▶ **Short problem**: Scan the entries below and extract each line with the word "empty" in it.

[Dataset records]
=======

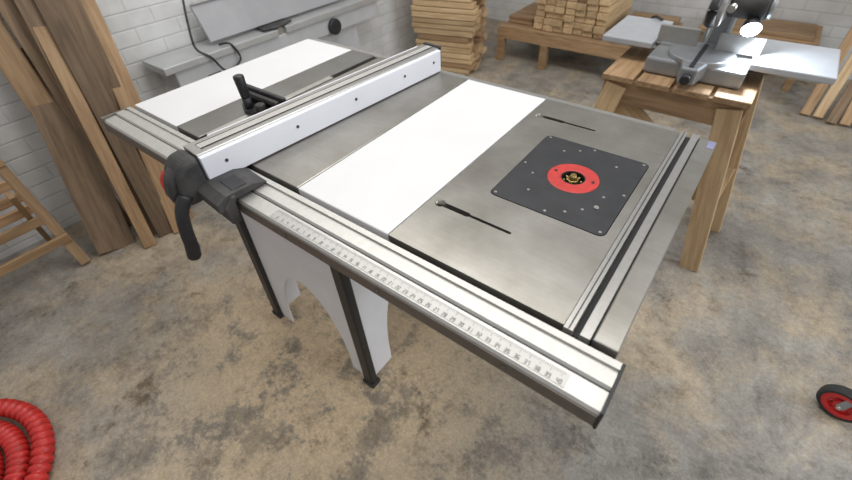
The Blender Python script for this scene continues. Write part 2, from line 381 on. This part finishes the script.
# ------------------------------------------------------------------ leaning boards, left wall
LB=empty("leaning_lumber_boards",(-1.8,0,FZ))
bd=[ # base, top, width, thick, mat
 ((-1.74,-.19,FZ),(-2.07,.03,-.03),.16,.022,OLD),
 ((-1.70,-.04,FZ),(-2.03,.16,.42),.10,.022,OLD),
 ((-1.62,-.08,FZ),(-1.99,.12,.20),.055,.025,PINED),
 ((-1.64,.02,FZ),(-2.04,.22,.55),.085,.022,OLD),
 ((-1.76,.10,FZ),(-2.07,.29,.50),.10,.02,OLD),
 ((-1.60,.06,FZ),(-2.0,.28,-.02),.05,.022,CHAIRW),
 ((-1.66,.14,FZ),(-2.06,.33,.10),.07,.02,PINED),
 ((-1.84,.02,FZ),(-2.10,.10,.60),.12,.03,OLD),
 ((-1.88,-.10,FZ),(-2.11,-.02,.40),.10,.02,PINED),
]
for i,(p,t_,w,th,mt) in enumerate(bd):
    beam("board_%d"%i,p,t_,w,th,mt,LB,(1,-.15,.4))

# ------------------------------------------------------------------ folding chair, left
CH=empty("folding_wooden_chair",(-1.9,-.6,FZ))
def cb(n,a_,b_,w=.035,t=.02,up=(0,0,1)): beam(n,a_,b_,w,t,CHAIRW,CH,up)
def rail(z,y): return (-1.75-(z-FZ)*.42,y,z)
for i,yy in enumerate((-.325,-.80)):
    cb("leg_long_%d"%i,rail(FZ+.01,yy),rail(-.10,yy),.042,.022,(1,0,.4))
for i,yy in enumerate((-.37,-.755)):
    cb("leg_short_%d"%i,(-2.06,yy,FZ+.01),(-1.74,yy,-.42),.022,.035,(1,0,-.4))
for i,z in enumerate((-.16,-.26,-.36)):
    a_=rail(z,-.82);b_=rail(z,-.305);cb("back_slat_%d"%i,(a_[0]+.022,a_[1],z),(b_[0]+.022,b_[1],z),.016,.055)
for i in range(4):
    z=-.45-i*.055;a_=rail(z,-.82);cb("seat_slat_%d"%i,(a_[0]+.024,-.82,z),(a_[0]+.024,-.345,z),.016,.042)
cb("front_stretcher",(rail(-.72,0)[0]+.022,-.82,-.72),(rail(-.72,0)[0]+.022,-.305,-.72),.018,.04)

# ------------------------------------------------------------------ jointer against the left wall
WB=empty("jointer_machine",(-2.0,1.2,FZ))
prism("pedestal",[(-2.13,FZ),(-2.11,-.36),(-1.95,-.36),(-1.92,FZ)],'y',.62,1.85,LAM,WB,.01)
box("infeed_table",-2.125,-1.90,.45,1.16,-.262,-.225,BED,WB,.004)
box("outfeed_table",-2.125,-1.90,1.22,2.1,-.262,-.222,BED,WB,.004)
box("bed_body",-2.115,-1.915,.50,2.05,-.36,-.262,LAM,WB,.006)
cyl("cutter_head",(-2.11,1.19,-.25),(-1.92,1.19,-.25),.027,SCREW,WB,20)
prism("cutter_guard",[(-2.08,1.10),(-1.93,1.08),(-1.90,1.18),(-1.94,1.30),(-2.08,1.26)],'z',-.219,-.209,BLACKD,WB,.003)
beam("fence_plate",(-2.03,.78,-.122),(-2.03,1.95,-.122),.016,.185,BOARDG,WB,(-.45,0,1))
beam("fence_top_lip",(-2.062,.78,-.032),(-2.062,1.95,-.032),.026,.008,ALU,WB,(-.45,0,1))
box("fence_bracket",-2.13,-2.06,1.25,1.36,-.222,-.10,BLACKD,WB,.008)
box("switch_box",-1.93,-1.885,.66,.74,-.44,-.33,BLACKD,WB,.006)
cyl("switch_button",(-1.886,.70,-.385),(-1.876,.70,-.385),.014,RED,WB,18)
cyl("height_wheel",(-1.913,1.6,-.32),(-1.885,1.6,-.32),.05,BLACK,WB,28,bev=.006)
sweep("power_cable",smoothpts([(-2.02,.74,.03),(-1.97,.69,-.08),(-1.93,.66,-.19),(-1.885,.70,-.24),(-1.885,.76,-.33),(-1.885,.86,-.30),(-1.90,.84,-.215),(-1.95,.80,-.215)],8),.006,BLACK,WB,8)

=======

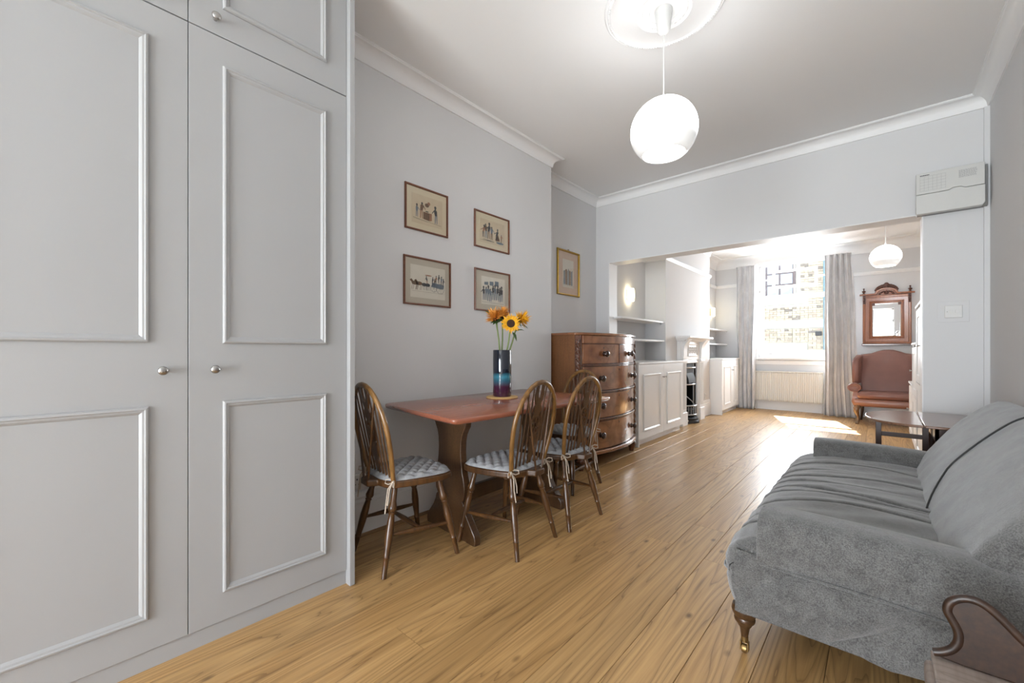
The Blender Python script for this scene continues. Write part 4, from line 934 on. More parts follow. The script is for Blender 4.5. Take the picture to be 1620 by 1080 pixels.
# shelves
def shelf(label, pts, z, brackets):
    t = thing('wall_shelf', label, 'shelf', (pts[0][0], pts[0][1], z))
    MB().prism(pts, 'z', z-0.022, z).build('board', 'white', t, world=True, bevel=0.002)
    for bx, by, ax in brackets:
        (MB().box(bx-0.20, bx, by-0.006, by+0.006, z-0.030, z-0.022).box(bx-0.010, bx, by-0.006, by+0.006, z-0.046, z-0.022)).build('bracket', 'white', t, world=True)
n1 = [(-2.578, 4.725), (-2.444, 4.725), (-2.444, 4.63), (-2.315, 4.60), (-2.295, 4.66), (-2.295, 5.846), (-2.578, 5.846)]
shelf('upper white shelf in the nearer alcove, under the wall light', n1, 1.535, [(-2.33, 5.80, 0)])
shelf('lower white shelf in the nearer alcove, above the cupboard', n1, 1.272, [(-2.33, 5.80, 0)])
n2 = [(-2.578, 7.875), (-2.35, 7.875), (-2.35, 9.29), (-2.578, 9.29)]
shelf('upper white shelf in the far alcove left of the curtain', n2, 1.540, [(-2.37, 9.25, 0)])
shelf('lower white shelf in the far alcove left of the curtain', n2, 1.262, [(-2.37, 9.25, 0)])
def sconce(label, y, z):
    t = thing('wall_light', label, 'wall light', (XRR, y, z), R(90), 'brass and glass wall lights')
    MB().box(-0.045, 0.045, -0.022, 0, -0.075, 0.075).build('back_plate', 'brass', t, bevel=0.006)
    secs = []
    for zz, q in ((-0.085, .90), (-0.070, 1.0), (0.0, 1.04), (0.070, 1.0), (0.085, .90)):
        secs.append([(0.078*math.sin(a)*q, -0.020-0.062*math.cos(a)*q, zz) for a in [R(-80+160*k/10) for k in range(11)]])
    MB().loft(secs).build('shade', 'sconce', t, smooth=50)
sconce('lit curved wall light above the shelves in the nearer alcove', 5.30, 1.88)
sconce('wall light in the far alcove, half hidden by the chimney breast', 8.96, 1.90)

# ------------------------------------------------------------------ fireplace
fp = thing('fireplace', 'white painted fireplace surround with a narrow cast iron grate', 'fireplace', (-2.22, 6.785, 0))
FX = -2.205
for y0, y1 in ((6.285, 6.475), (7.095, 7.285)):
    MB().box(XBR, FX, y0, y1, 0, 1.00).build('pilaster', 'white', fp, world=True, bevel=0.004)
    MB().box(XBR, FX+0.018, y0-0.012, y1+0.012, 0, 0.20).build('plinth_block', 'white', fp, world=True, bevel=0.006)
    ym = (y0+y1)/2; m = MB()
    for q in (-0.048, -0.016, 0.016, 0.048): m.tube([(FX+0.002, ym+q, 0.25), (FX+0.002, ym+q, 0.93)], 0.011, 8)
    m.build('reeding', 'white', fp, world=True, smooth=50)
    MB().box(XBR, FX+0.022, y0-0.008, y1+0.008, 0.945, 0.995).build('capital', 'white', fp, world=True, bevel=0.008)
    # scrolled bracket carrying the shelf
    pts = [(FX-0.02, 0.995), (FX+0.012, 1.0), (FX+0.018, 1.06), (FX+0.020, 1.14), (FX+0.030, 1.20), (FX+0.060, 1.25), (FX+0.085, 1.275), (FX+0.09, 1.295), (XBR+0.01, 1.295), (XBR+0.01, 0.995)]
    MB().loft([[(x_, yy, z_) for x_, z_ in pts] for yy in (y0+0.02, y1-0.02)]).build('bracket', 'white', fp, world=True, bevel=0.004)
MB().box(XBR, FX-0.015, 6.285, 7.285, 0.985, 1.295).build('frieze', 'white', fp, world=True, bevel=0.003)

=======

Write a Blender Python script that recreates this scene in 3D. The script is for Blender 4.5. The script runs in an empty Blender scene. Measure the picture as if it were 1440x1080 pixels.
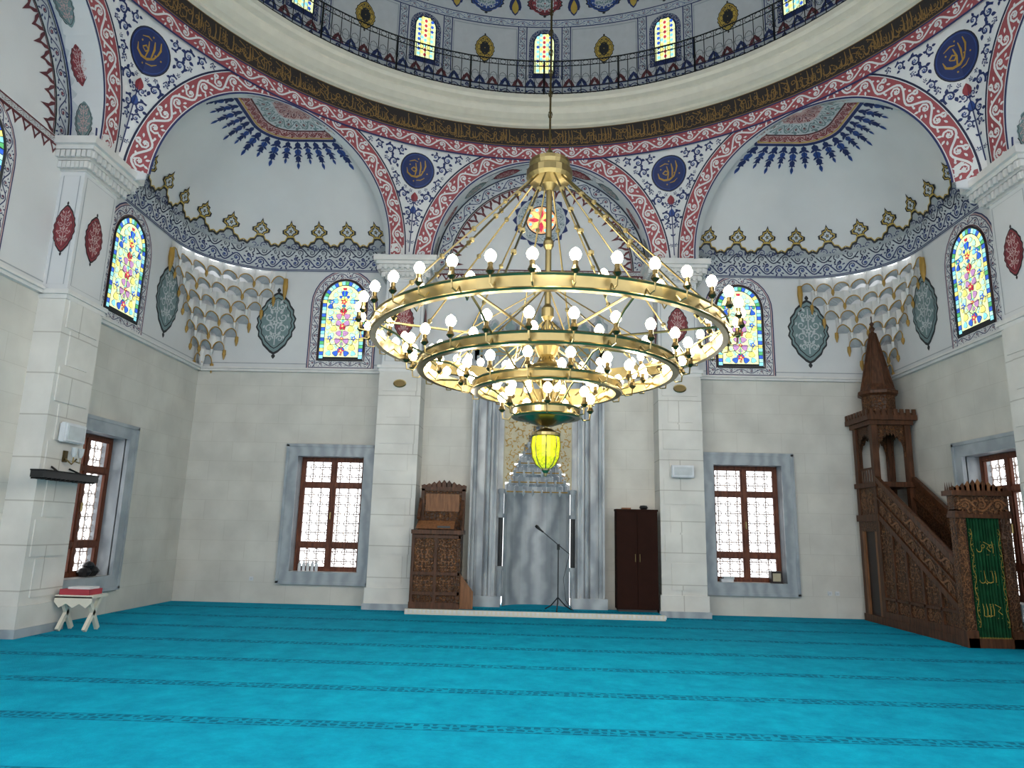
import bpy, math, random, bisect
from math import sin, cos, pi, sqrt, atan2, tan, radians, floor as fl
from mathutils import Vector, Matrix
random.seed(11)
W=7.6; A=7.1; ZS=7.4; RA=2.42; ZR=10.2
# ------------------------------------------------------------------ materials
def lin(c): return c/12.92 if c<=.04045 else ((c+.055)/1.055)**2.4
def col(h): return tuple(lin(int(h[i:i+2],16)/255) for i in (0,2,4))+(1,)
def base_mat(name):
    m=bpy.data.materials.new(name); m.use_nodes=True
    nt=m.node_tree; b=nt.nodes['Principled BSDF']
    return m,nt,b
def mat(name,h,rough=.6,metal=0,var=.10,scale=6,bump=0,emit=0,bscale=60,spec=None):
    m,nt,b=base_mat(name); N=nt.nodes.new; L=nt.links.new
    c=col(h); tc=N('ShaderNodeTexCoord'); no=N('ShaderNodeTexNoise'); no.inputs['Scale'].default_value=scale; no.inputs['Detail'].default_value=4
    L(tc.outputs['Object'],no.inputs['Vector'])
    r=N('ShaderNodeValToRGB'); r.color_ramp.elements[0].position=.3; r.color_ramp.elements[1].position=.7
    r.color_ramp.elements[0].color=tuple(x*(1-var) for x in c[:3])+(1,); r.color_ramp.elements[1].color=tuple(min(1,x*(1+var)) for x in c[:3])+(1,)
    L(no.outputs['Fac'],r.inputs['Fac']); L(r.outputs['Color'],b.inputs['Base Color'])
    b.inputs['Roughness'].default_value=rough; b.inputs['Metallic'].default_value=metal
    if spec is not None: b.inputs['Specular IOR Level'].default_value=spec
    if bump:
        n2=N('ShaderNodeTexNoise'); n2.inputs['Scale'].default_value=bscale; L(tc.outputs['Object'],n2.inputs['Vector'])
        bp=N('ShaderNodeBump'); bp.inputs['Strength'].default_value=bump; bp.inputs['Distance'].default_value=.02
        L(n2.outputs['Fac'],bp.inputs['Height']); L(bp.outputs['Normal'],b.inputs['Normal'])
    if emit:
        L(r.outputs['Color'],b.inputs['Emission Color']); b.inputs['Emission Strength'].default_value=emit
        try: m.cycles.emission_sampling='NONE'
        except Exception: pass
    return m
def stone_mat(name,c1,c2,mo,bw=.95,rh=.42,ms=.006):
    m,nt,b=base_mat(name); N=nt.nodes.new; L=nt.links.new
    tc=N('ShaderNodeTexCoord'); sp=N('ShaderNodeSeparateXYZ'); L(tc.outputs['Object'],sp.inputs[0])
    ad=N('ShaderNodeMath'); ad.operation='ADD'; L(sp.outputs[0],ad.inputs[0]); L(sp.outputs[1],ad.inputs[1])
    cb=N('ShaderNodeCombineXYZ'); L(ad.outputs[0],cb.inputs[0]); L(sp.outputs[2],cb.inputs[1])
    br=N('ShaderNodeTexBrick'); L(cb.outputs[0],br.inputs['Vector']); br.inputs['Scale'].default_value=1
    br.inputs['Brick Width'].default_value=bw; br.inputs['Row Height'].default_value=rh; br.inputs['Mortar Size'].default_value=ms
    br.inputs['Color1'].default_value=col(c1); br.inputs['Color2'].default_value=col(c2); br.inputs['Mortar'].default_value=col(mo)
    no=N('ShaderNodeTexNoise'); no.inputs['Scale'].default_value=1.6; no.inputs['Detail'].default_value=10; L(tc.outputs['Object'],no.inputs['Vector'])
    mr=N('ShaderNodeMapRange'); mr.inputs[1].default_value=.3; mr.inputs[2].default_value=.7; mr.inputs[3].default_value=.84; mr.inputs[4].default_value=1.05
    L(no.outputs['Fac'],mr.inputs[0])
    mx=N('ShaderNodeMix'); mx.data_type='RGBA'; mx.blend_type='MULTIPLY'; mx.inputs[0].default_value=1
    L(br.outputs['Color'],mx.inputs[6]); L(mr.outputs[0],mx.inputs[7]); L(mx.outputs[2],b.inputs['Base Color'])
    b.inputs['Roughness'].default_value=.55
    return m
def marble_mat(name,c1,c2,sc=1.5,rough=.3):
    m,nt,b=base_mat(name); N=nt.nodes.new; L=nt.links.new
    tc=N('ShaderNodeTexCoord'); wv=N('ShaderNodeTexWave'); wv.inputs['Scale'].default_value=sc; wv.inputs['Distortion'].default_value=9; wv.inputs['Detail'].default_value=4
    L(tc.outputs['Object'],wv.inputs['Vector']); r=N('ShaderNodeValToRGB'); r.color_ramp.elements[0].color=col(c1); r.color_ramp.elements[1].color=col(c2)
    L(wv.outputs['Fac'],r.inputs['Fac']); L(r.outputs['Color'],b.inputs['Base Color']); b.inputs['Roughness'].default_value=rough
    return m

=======

▶ **Finished exercise**:
LB=empty("leaning_lumber_boards",(-1.8,0,FZ))
CH=empty("folding_wooden_chair",(-1.9,-.6,FZ))
WB=empty("jointer_machine",(-2.0,1.2,FZ))
Write a Blender Python script that recreates this scene in 3D. The script is for Blender 4.5. The script runs in an empty Blender scene. Measure the picture as if it were 1440x1080 pixels.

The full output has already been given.